Sex-shop et prostitution

En parallèle de ses activités Internet et Minitel, Xavier Niel investit avec son associé Fernand Develter dans des sex-shops, à Paris et Strasbourg. En mai 2004, après que la justice ait constaté la présence d’activités de prostitution dans leurs sex-shop et le fait que Develter et Niel se rémunéraient illégalement en liquide, ce dernier est écroué pendant quelques semaines à la prison de la Santé, à Paris. La justice le soupçonne de «proxénétisme aggravé» et «abus de biens sociaux».

Jugé en 2006, il écopera de deux ans de prison avec sursis et de 250 000 euros d’amende pour «abus de bien sociaux». Dans le volet «proxénétisme aggravé», en revanche, il bénéficiera d’un non-lieu, le juge Van Ruymbeke n’était pas parvenu à établir que Niel savait que ses employées se prostituaient.

Procédures abusives contre Libération

Pour avoir publié de simples comptes-rendus du procès de Xavier Niel, Renaud Lecadre sera visé par cinq plaintes en diffamation. «Niel ne supportait pas qu’on parle de tout cela, a-t-il confié à Off investigation. Il voulait se refaire une virginité, oublier ce passé sulfureux». Le 28 novembre 2008 au petit matin, suite aux plaintes de Niel, Vittorio de Filippis, alors directeur de la rédaction de Libérationsera arrêté devant ses enfants, menotté, insulté et placé en garde à vue au commissariat du Raincy, en Seine Saint Denis.

Une procédure qui suscitera les protestations du personnel de Libération mais aussi du Monde. «Non seulement on a été relaxés cinq fois, sourit aujourd’hui Lecadre, mais en plus, (Niel) a été condamné à nous verser 6000 euros de dommages et intérêts pour procédure abusive. Donc il aura contribué à renflouer Libé, à défaut de nous racheter».

Sur ces procédures, Niel faisait récemment son méa culpa : «Un jour, un juge un peu idiot a envoyé le directeur de Libé en garde à vue. Et ça, je ne le souhaitais absolument pas.

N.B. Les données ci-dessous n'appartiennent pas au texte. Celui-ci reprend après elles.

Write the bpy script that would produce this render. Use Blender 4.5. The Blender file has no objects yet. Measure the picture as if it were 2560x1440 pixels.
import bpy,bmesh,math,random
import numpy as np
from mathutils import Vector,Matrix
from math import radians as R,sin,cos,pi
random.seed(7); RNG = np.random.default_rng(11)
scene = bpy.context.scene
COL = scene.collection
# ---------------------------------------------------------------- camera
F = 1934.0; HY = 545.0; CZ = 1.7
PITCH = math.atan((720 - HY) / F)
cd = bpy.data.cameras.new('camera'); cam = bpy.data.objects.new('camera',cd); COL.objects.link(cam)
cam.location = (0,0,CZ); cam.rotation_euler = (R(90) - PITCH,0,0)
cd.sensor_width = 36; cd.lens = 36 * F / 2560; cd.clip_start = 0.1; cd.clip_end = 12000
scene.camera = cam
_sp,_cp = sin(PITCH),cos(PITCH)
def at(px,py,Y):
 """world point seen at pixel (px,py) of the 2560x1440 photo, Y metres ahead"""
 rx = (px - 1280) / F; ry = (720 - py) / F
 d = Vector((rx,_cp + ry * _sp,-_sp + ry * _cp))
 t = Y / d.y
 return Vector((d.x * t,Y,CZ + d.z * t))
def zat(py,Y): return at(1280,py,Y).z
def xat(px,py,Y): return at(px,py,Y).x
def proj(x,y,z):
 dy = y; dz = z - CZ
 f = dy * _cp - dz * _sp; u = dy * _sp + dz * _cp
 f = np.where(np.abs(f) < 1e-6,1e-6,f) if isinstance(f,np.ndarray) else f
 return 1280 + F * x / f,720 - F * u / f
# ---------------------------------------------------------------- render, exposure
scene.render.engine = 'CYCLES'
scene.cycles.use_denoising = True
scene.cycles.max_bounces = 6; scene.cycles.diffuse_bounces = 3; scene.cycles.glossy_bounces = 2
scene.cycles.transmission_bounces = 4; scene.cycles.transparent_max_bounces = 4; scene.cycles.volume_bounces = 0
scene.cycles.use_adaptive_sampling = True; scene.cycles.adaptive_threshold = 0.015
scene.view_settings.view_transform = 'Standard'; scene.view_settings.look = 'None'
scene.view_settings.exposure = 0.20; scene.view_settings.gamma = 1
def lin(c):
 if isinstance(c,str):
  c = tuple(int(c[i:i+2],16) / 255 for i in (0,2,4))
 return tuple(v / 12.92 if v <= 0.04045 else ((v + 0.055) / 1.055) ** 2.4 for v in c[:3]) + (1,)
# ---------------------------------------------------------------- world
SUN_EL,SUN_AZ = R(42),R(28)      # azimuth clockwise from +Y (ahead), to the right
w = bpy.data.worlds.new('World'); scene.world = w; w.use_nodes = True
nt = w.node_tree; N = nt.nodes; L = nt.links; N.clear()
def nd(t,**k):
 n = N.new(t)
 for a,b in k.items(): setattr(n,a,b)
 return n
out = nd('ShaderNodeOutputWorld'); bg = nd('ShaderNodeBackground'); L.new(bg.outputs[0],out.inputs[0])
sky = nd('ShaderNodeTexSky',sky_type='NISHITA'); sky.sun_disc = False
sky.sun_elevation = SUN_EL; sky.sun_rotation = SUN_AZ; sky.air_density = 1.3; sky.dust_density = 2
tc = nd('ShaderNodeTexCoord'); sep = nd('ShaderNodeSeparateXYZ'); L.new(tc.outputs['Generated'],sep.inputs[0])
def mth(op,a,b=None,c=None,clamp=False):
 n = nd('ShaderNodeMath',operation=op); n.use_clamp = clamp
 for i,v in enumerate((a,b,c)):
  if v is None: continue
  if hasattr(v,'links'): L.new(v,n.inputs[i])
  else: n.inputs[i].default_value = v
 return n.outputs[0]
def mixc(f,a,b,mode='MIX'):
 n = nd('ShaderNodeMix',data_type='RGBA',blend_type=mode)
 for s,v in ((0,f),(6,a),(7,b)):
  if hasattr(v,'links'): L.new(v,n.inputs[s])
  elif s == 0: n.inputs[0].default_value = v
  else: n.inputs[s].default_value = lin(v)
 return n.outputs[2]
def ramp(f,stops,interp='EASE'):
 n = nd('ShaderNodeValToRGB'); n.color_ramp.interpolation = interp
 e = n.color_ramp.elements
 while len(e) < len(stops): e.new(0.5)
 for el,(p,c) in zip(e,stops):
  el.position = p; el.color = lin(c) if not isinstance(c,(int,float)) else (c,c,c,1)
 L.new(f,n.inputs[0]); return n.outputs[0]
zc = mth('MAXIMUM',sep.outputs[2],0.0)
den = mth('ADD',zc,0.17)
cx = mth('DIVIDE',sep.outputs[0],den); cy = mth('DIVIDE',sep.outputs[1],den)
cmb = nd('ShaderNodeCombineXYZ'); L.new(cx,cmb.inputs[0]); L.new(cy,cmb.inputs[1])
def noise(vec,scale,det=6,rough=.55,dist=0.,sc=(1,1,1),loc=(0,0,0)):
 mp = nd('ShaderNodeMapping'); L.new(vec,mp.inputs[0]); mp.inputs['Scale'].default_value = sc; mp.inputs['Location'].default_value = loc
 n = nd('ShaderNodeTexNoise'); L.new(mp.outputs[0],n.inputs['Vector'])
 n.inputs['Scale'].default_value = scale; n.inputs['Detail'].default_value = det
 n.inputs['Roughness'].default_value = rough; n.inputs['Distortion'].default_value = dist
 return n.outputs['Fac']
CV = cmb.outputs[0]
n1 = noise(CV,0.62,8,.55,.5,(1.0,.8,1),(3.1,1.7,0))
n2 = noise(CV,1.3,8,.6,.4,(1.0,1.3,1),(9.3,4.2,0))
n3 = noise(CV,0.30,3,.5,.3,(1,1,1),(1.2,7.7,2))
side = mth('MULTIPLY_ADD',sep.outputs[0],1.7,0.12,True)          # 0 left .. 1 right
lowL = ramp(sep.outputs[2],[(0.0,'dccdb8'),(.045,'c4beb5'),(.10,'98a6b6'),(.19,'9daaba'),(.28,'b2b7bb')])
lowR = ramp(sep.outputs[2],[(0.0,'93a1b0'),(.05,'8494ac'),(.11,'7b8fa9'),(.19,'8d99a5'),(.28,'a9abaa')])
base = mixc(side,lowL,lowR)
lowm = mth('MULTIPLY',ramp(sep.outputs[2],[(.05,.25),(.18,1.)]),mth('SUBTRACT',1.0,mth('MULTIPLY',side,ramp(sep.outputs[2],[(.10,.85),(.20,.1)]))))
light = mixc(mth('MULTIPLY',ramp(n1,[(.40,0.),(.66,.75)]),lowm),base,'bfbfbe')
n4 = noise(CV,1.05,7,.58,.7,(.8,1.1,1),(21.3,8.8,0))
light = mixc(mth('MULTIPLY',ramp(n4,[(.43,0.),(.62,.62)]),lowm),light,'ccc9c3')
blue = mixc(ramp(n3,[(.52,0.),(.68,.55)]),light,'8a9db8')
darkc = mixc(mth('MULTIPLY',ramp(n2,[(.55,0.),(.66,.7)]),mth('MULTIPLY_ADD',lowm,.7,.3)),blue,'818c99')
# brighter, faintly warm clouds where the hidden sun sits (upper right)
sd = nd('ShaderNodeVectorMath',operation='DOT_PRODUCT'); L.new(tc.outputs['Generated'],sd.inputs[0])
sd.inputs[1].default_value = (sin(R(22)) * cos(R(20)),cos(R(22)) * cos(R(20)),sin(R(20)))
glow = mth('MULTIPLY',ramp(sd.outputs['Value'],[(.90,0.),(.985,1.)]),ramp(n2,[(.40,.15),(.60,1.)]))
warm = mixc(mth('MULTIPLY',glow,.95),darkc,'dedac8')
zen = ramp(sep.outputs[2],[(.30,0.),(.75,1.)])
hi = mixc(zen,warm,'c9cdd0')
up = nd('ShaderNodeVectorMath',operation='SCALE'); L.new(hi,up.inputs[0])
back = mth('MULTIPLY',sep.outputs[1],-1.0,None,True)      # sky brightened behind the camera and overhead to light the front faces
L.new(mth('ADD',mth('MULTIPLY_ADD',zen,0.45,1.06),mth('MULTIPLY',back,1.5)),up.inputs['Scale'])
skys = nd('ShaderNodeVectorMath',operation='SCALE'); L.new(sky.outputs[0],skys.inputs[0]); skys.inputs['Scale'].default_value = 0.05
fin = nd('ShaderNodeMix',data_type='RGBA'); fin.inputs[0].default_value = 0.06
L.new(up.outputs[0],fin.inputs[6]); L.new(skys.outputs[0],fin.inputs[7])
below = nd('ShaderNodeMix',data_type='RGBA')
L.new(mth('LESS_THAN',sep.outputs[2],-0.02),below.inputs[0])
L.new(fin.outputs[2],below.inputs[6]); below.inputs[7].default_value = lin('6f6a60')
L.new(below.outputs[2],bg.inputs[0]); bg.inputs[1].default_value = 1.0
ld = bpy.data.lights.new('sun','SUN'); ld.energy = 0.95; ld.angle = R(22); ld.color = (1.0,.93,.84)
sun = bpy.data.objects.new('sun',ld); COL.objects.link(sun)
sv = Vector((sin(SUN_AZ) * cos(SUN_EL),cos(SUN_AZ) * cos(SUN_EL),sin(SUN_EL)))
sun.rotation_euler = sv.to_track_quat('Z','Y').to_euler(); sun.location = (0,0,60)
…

Je me suis rendu compte que je déconnais. (…) Donc j’ai arrêté ces procédures». («Une sacrée envie de foutre le bordel, Flammarion, Paris, 2024)

Une hotesse se rebelle

Au-delà de ces soupçons de proxénétisme achevés par un non-lieu, de nouveaux témoignages émergent aujourd’hui sur le passé de Xavier Niel. Dans une interview recoupée à l’écran par une ancienne collègue, Claudia Tavares, a affirmé à Off investigation avoir dû céder à des «avances» de sa part durant plusieurs mois, à compter de 1995.

Cet été-là, cette jeune brésilienne qui s’était prostituée quelques mois à son arrivée en France et avait été incarcérée sept ans (pour un meurtre datant de 1980 dans un contexte de rivalité entre marchandes de silicone) raconte avoir envoyé à Xavier Niel une photo d’elle et de ses sœurs en maillot de bain sur une plage du Brésil. «Quand je reviens, Xavier Niel, dans son bureau, me dit «quel cul !». J’ai répondu que j’avais aussi un cerveau».

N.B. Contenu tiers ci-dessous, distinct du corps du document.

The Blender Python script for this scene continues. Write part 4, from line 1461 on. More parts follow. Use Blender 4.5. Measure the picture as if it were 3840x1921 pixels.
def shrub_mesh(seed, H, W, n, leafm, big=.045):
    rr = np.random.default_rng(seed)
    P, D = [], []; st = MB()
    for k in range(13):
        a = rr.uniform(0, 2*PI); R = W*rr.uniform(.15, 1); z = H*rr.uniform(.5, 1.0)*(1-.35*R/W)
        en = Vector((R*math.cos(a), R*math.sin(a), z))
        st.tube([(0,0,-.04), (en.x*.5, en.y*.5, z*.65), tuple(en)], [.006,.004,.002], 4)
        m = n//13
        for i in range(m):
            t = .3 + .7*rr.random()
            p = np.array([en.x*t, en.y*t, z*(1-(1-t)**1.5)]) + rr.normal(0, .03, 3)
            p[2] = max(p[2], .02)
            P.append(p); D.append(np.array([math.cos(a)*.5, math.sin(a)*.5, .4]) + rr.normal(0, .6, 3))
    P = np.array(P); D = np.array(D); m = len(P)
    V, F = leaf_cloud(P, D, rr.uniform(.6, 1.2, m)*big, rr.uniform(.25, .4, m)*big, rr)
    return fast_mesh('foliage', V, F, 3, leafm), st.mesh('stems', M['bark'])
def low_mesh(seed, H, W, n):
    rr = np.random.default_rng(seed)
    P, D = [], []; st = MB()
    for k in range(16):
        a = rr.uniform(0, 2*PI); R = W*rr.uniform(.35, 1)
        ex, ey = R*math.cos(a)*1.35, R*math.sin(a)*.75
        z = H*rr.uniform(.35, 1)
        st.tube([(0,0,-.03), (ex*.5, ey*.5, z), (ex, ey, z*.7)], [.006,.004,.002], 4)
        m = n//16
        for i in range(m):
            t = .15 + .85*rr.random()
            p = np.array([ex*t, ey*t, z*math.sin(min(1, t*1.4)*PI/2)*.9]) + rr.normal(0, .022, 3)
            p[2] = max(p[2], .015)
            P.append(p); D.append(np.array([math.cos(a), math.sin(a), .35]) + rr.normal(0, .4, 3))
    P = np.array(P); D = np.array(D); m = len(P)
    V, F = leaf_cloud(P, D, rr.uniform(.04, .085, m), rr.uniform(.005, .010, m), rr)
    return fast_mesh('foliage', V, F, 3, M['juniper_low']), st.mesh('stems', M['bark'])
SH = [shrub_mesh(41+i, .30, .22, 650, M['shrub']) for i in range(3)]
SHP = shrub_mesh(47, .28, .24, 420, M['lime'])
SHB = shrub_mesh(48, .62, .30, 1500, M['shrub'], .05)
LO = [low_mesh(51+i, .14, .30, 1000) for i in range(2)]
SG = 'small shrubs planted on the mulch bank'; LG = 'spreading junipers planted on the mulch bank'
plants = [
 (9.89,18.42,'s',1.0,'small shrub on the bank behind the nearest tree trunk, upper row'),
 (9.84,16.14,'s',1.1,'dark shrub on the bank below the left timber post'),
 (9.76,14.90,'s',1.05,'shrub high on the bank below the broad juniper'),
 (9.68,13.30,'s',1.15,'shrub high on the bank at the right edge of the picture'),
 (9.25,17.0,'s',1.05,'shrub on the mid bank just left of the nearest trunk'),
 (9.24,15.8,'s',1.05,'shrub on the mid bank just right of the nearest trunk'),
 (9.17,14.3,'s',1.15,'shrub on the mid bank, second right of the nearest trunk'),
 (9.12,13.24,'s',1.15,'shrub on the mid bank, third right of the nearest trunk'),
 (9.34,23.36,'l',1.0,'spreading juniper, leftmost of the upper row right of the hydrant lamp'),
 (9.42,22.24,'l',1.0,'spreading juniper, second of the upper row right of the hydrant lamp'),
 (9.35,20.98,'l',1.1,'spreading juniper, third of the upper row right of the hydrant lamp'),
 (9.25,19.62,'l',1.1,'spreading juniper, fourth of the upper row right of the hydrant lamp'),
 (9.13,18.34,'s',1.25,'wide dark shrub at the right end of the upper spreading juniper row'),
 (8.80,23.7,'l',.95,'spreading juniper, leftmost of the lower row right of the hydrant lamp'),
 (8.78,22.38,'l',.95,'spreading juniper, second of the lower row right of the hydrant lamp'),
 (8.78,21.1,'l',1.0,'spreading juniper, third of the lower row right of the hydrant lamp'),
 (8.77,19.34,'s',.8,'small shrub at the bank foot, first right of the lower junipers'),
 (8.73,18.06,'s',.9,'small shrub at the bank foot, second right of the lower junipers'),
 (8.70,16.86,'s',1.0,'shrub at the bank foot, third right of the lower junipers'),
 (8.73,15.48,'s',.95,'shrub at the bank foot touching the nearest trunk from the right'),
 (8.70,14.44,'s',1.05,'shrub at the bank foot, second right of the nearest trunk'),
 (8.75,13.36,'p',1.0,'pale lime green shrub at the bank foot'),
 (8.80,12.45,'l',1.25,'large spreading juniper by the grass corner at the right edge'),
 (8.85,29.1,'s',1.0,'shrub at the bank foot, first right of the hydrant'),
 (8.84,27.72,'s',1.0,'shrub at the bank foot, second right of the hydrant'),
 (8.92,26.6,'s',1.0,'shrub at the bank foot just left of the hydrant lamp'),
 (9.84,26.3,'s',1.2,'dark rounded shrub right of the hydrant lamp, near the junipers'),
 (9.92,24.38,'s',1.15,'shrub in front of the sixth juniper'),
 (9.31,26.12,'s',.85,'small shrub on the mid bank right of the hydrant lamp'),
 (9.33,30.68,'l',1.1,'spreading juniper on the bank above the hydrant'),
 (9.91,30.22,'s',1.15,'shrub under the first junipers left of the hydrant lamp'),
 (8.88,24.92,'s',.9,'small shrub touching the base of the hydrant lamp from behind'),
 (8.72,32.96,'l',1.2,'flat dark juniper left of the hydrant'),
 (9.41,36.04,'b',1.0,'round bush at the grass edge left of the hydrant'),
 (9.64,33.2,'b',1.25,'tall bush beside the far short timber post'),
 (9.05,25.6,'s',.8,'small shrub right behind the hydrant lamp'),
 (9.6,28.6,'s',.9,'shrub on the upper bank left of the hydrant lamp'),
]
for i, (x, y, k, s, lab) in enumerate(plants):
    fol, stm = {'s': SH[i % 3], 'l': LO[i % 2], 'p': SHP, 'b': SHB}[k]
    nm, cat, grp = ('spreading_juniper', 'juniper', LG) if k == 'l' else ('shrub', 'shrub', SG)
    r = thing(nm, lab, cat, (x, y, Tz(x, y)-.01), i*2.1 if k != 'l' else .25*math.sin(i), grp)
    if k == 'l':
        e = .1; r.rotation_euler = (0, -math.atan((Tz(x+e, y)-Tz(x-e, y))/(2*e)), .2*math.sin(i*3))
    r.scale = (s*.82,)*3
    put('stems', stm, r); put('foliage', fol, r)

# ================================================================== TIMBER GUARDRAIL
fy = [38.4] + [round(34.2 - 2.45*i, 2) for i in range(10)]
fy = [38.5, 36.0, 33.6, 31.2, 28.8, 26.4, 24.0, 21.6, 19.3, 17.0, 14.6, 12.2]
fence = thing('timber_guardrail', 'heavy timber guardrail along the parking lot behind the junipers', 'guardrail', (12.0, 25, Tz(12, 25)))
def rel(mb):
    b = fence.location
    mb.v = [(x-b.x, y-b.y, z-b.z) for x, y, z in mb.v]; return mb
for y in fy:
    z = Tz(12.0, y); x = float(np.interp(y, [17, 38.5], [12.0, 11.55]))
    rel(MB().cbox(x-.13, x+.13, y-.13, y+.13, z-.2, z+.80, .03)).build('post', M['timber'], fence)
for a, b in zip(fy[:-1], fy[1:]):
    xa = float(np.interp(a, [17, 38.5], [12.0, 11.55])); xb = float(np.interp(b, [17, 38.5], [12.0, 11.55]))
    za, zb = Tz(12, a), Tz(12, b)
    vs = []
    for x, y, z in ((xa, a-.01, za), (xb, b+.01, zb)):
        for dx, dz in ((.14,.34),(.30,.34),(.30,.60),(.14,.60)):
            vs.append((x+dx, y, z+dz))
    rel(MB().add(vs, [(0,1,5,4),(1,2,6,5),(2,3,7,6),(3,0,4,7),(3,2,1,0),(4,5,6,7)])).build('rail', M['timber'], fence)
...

Cette scène se serait déroulée dans les locaux de Fermic, la société de Niel et Develter située 2, passage de Crimée, dans le 19ème arrondissement parisien. «C’était une petite pièce un peu crado, chaque hôtesse gérait deux minitel», se souvient sa collègue Izza. Derrière des vitrages équipés de stores vénitiens, qu’on aperçoit sur des photos que s’est procuré Off investigation, Niel occupait un petit bureau depuis lequel il surveillait ses hôtesses minitel.

Selon Claudia, c’est après avoir «craqué» sur sa photo que Niel, alors âgé de 28 ans, se serait montré de plus en plus entreprenant, l’incitant à des attouchements, puis à des relations sexuelles, toujours à la va-vite, toujours entre deux portes. «Il me demandait de venir dans son bureau une fois par semaine pour des relations sexuelles. C’était toujours dans son bureau (…) Il fermait la porte à clef, il baissait le petit rideau pour que les filles qui sont de l’autre côté ne voient pas», nous a affirmé claudia. Soucieuse de restituer les faits avec honnêteté, elle précise : «je vais accepter, il ne m’a pas forcée. Cela a commencé comme cela».

Employée à l’époque dans le même local que Claudia, sa collègue Izza confirme que Niel la sollicitait régulièrement : «Claudia se faisait de temps en temps appeler à son bureau». Se souvenant avec précision de la configuration des lieux, elle ajoute : «Les pauses étaient chronométrées et il fallait cravacher (…) du coup, comme Xavier Niel s’intéressait à elle (Claudia, ndlr) physiquement, cela lui donnait l’opportunité de faire des pauses».